A couple of months ago I saw part of a presentation from the ProWalk/ProBike ProPlace conference in Long Beach in September -- I can't remember who the presenter was and I can't find it now -- in which the speaker made the point that the absence of transportation alternatives keeps poor people poor.  If the jobs aren't in your neighborhood and there isn't public transportation, you can't get a job if you're poor, because you can't afford a car.  This is not a rocket science kind of observation, but I had never thought about it that way before.
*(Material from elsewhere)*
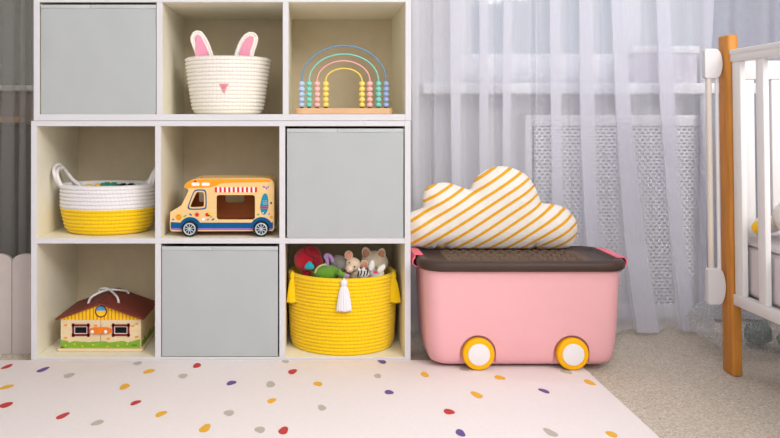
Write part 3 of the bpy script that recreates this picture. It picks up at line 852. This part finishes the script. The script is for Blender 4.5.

And I'm not very optimistic that Atlanta will be anything but a cautionary tale for the foreseeable future.  The road builders and the developers are too tight with the people who make the policies (and maybe are the people who make the policies) so there will continue to be strong pressure to build road capacity to support the unsustainable sprawl that makes up the Atlanta metropolitan area.  MARTA will continue to be hemmed in by counties that don't want transit (or at least don't want anyone from Atlanta to come into their county) and starved for resources by a state legislature that doesn't like Atlanta and likes public transportation even less.


We found this sticker on one of the Park Atlanta parking payment machines off Edgewood last month, and Iain got Sarah the T-shirt that goes with it for Christmas.  On the way back from the movie at Phipps I asked Sarah about her experience with MARTA.  It doesn't feel safe, she said.  Not enough people.  Right, because all the people who have cars are driving them, and even people who can't really afford cars have to have them because this is Atlanta and that's what we do in Atlanta.  

As long as cars come first, we'll continue to make what in the long term are the wrong decisions for the city.  That "Ride or Die" slogan might be for the metro area, not for its citizens.  Maybe we won't die, but we won't flourish, either, sitting in our cars looking at the tail lights of the car in front of us.